[INFORMATION PROVIDED]
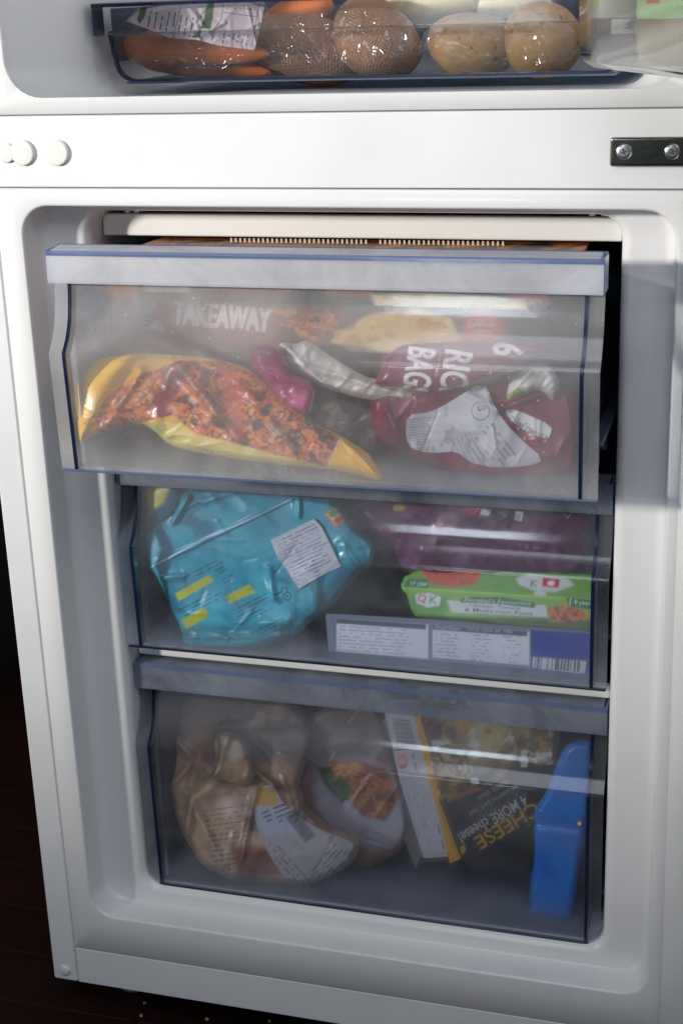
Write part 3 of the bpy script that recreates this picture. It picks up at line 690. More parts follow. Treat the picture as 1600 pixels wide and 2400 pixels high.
def carton_top(par):
    # printed lid with the torn perforation standing up like small teeth
    pl = []
    zt = 0.7975
    v = [(-.165, .02, zt), (.185, .02, zt), (.170, .30, zt), (-.150, .30, zt)]
    b = [(x, y, z - .004) for x, y, z in v]
    me = bpy.data.meshes.new('lid'); me.from_pydata(v + b, [], [(0, 1, 2, 3), (7, 6, 5, 4), (0, 4, 5, 1), (1, 5, 6, 2), (2, 6, 7, 3), (3, 7, 4, 0)]); me.update()
    m, nt, out = newmat('carton_lid_print'); L = nt.links; q = N(nt, 'ShaderNodeBsdfPrincipled'); L.new(q.outputs[0], out.inputs[0]); q.inputs['Roughness'].default_value = 0.4
    tc = N(nt, 'ShaderNodeTexCoord'); n = N(nt, 'ShaderNodeTexNoise'); n.inputs['Scale'].default_value = 22; n.inputs['Detail'].default_value = 5; L.new(tc.outputs['Object'], n.inputs['Vector'])
    L.new(ramp(nt, n.outputs[0], [(0.38, (.02, .012, .012)), (0.45, (.35, .11, .02)), (0.52, (.06, .02, .015)), (0.58, (.45, .17, .04)), (0.66, (.16, .01, .03))]), q.inputs['Base Color'])
    o = link('lid', me, m, par)
    v = []; f = []
    for i in range(58):
        if 30 <= i <= 31: continue
        x = -.095 + i * .0038; k = len(v); y = .045 
        v += [(x - .0009, y, zt + .0002), (x + .0009, y, zt + .0002), (x + .0006, y, zt + .0034), (x - .0006, y, zt + .0034), (x - .0009, y + .0008, zt + .0002), (x + .0009, y + .0008, zt + .0002), (x + .0006, y + .0008, zt + .0034), (x - .0006, y + .0008, zt + .0034)]
        f += [(k, k + 1, k + 2, k + 3), (k + 7, k + 6, k + 5, k + 4), (k, k + 4, k + 5, k + 1), (k + 1, k + 5, k + 6, k + 2), (k + 2, k + 6, k + 7, k + 3), (k + 3, k + 7, k + 4, k)]
    me = bpy.data.meshes.new('torn_perforation'); me.from_pydata(v, [], f); me.update(); link('torn_perforation', me, plastic('torn_card', (.55, .48, .40), .7), par)
carton_top(o)
# beige crumpled film of an opened pack
def p(cv):
    cv.blotch((225, 222, 214), 30, 0.5, 0.15, 5, 0.8); cv.blotch((150, 142, 132), 22, 0.62, 0.06, 8, 0.4)
    cv.line([(668, 806), (700, 850), (760, 900)], (238, 236, 230), 6, 0.8); cv.line([(730, 800), (790, 850), (850, 880)], (238, 236, 230), 5, 0.8)
o, _ = sheet('food_packet', [(652, 808), (664, 800), (690, 806), (722, 795), (755, 822), (800, 850), (850, 880), (905, 893), (985, 915), (1035, 905), (1025, 925), (978, 940), (930, 945), (850, 935), (770, 915), (714, 884), (670, 850)], (-0.006, 0.70, 0.1), p, (198, 190, 178), 0.008, 26, 0.004, 34, [(660, 805, 760, 905, 9, .004), (725, 798, 850, 880, 8, .005), (690, 850, 960, 930, 8, .003)], mat=M['bag'], seed=7, rc=(16, .0014))
tag(o, 'crumpled silvery beige film packet pushed between the magenta packet and rice bags', 'food packet')
def p(cv):
    cv.blotch((200, 180, 160), 34, 0.5, 0.15, 5, 0.8); cv.blotch((120, 60, 90), 30, 0.6, 0.08, 8, 0.5); cv.line([(770, 960), (880, 965)], (90, 86, 90), 2, .6); cv.rows(790, 975, 80, 8, 9, (90, 84, 90), 2, 3, .6, 3.5, .2, 40)
o, _ = sheet('food_packet', [(716, 985), (760, 925), (850, 930), (900, 950), (905, 1040), (880, 1075), (800, 1030), (745, 1010)], (0.012, 0.68, 0.15), p, (86, 74, 82), 0.008, 26, 0.005, 34, mat=M['bag'], seed=33, rc=(10, .0014))
tag(o, 'dim greyish packet with thin printed lines between the snack bag and rice bag', 'food packet')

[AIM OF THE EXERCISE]
Output the data above without changes, apart from leaving out the pictures.

[FINAL RESULT]
Write part 3 of the bpy script that recreates this picture. It picks up at line 690. More parts follow. Treat the picture as 1600 pixels wide and 2400 pixels high.
def carton_top(par):
    # printed lid with the torn perforation standing up like small teeth
    pl = []
    zt = 0.7975
    v = [(-.165, .02, zt), (.185, .02, zt), (.170, .30, zt), (-.150, .30, zt)]
    b = [(x, y, z - .004) for x, y, z in v]
    me = bpy.data.meshes.new('lid'); me.from_pydata(v + b, [], [(0, 1, 2, 3), (7, 6, 5, 4), (0, 4, 5, 1), (1, 5, 6, 2), (2, 6, 7, 3), (3, 7, 4, 0)]); me.update()
    m, nt, out = newmat('carton_lid_print'); L = nt.links; q = N(nt, 'ShaderNodeBsdfPrincipled'); L.new(q.outputs[0], out.inputs[0]); q.inputs['Roughness'].default_value = 0.4
    tc = N(nt, 'ShaderNodeTexCoord'); n = N(nt, 'ShaderNodeTexNoise'); n.inputs['Scale'].default_value = 22; n.inputs['Detail'].default_value = 5; L.new(tc.outputs['Object'], n.inputs['Vector'])
    L.new(ramp(nt, n.outputs[0], [(0.38, (.02, .012, .012)), (0.45, (.35, .11, .02)), (0.52, (.06, .02, .015)), (0.58, (.45, .17, .04)), (0.66, (.16, .01, .03))]), q.inputs['Base Color'])
    o = link('lid', me, m, par)
    v = []; f = []
    for i in range(58):
        if 30 <= i <= 31: continue
        x = -.095 + i * .0038; k = len(v); y = .045 
        v += [(x - .0009, y, zt + .0002), (x + .0009, y, zt + .0002), (x + .0006, y, zt + .0034), (x - .0006, y, zt + .0034), (x - .0009, y + .0008, zt + .0002), (x + .0009, y + .0008, zt + .0002), (x + .0006, y + .0008, zt + .0034), (x - .0006, y + .0008, zt + .0034)]
        f += [(k, k + 1, k + 2, k + 3), (k + 7, k + 6, k + 5, k + 4), (k, k + 4, k + 5, k + 1), (k + 1, k + 5, k + 6, k + 2), (k + 2, k + 6, k + 7, k + 3), (k + 3, k + 7, k + 4, k)]
    me = bpy.data.meshes.new('torn_perforation'); me.from_pydata(v, [], f); me.update(); link('torn_perforation', me, plastic('torn_card', (.55, .48, .40), .7), par)
carton_top(o)
# beige crumpled film of an opened pack
def p(cv):
    cv.blotch((225, 222, 214), 30, 0.5, 0.15, 5, 0.8); cv.blotch((150, 142, 132), 22, 0.62, 0.06, 8, 0.4)
    cv.line([(668, 806), (700, 850), (760, 900)], (238, 236, 230), 6, 0.8); cv.line([(730, 800), (790, 850), (850, 880)], (238, 236, 230), 5, 0.8)
o, _ = sheet('food_packet', [(652, 808), (664, 800), (690, 806), (722, 795), (755, 822), (800, 850), (850, 880), (905, 893), (985, 915), (1035, 905), (1025, 925), (978, 940), (930, 945), (850, 935), (770, 915), (714, 884), (670, 850)], (-0.006, 0.70, 0.1), p, (198, 190, 178), 0.008, 26, 0.004, 34, [(660, 805, 760, 905, 9, .004), (725, 798, 850, 880, 8, .005), (690, 850, 960, 930, 8, .003)], mat=M['bag'], seed=7, rc=(16, .0014))
tag(o, 'crumpled silvery beige film packet pushed between the magenta packet and rice bags', 'food packet')
def p(cv):
    cv.blotch((200, 180, 160), 34, 0.5, 0.15, 5, 0.8); cv.blotch((120, 60, 90), 30, 0.6, 0.08, 8, 0.5); cv.line([(770, 960), (880, 965)], (90, 86, 90), 2, .6); cv.rows(790, 975, 80, 8, 9, (90, 84, 90), 2, 3, .6, 3.5, .2, 40)
o, _ = sheet('food_packet', [(716, 985), (760, 925), (850, 930), (900, 950), (905, 1040), (880, 1075), (800, 1030), (745, 1010)], (0.012, 0.68, 0.15), p, (86, 74, 82), 0.008, 26, 0.005, 34, mat=M['bag'], seed=33, rc=(10, .0014))
tag(o, 'dim greyish packet with thin printed lines between the snack bag and rice bag', 'food packet')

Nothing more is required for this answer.